Class struggle proceeds regardless of party affiliation of course. Labour is no longer in a position to be the sole – even the main – beneficiary of a new impetus towards class struggle, of workers linking up. I may be wrong, or the Labour Left fightback may be so impressive – bucking the trend hitherto – that our calculations are upset, and we’re called on to join Labour and battle even for the social democratic redistributive policies of old, in a climate of still further global capitalist retrenchment and greater demands for deeper neo-liberal reforms.
My impression, however, is that the Socialist Party is well positioned amongst activist elements in the unions and working class, and that most of the Labour Party will simply act as a conservative deadweight to those elements of the Labour Left who are similarly positioned – putting a brake on potential change coursing through CLPs, selection processes and so on. This is a direct refutation of a stance I held a few years ago.
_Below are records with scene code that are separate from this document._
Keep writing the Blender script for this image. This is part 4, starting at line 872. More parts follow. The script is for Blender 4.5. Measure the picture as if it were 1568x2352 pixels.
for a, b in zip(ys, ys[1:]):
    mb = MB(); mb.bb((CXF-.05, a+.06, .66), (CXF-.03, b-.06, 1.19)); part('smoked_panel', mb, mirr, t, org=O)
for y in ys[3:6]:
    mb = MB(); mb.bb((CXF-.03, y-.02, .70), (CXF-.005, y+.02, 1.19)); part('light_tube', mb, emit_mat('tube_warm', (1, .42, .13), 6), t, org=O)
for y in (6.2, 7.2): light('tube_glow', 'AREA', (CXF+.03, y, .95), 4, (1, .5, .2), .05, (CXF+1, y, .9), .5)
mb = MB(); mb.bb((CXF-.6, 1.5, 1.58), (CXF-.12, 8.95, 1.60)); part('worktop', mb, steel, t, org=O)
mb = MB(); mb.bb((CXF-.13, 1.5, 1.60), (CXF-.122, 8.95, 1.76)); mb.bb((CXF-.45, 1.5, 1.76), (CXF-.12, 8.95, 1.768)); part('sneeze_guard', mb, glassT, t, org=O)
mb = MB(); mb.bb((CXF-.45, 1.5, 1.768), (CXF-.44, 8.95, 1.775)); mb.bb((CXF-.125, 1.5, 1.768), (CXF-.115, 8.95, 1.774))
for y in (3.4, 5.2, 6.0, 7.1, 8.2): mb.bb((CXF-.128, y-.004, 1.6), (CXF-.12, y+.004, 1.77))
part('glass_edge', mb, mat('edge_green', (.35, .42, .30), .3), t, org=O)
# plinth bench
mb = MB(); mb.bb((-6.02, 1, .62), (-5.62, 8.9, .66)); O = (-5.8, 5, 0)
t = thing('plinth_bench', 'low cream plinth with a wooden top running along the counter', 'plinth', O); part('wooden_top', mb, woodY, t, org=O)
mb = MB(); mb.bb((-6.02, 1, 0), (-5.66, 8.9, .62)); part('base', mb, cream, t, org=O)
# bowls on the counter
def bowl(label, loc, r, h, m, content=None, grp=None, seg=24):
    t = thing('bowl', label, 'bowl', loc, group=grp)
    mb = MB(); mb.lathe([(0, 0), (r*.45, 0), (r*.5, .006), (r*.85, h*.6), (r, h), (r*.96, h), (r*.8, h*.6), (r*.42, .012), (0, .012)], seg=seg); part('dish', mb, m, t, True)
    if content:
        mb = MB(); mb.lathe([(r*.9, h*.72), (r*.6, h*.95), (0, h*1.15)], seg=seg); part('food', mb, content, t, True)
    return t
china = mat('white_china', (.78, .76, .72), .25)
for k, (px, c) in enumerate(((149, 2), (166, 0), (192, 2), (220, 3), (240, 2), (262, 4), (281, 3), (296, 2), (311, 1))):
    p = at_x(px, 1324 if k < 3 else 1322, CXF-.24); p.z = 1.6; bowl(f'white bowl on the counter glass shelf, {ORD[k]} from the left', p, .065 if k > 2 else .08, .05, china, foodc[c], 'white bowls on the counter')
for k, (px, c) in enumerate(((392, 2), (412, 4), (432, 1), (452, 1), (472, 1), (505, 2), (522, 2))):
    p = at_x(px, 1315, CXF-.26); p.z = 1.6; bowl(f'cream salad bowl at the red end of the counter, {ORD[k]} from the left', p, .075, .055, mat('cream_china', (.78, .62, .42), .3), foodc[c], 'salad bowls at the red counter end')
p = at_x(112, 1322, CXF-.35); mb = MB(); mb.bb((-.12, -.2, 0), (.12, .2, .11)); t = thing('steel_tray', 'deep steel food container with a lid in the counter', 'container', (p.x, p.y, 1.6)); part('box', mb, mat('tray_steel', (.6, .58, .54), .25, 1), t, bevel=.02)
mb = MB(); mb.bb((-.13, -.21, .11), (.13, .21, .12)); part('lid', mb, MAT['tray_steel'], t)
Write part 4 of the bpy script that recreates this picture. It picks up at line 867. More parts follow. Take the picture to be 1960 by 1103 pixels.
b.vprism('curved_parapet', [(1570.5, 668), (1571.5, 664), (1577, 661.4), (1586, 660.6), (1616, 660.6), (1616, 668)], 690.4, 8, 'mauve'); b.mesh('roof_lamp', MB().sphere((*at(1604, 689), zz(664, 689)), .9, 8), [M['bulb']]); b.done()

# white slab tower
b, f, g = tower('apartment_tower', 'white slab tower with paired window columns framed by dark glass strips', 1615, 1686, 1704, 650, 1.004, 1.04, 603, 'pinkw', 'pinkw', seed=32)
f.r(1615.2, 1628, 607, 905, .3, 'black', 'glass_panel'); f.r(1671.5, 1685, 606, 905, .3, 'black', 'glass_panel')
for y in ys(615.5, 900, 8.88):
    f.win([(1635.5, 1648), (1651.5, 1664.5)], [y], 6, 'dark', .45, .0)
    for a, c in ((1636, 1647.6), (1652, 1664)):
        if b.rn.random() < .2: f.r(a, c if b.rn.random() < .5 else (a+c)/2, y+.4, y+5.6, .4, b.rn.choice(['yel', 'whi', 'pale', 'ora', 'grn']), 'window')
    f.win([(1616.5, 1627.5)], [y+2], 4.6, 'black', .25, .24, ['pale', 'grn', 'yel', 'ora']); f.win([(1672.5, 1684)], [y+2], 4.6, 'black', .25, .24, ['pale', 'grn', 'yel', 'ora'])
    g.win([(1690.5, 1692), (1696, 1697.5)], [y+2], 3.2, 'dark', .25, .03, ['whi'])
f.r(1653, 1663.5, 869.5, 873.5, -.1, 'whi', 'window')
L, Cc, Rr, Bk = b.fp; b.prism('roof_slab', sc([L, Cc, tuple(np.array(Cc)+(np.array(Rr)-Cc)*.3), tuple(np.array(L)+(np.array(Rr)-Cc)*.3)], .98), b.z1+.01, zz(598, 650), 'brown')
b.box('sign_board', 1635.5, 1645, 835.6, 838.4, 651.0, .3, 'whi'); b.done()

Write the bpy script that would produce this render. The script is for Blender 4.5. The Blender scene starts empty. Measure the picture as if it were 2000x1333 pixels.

With all this in mind, I don’t quite understand the decision of Phil, lead blogger at A Very Public Sociologist and long-time Stoke Socialist Party member to resign from the SP and join Labour, especially since he was a key person who I consulted before joining the SP myself.
I share his sentiments against standing candidates against moderate Labourites, and on the dismal prospects for the Socialist Party’s rather silly and opportunistic-looking Trade Union and Socialist Coalition electoral front. I can even surmise that, with him being in a very heavily Labour area and me being in a very lightly Labour area, our respective views on the ‘smaller links’ between Labour and the working class should be added together and divided by two to come to a proper appreciation.
What I can’t understand is how Phil reaches the conclusion that Labour’s direction of travel is an improvement on what it is currently. My generation has grown up not knowing ‘Old’ Labour, one element of which is more attracted by the flashy political campaigns of Bono and “Make Poverty History” than by the government, and another element to which is the product of persistent refusals to engage with real social ills: joblessness, poverty, terrible housing and crime, and couldn’t be more disillusioned if it tried.
If ever there was a time to explode the old trope that Britain hasn’t had a revolution because the British character is too moderate, now is the time to build the organisation for it.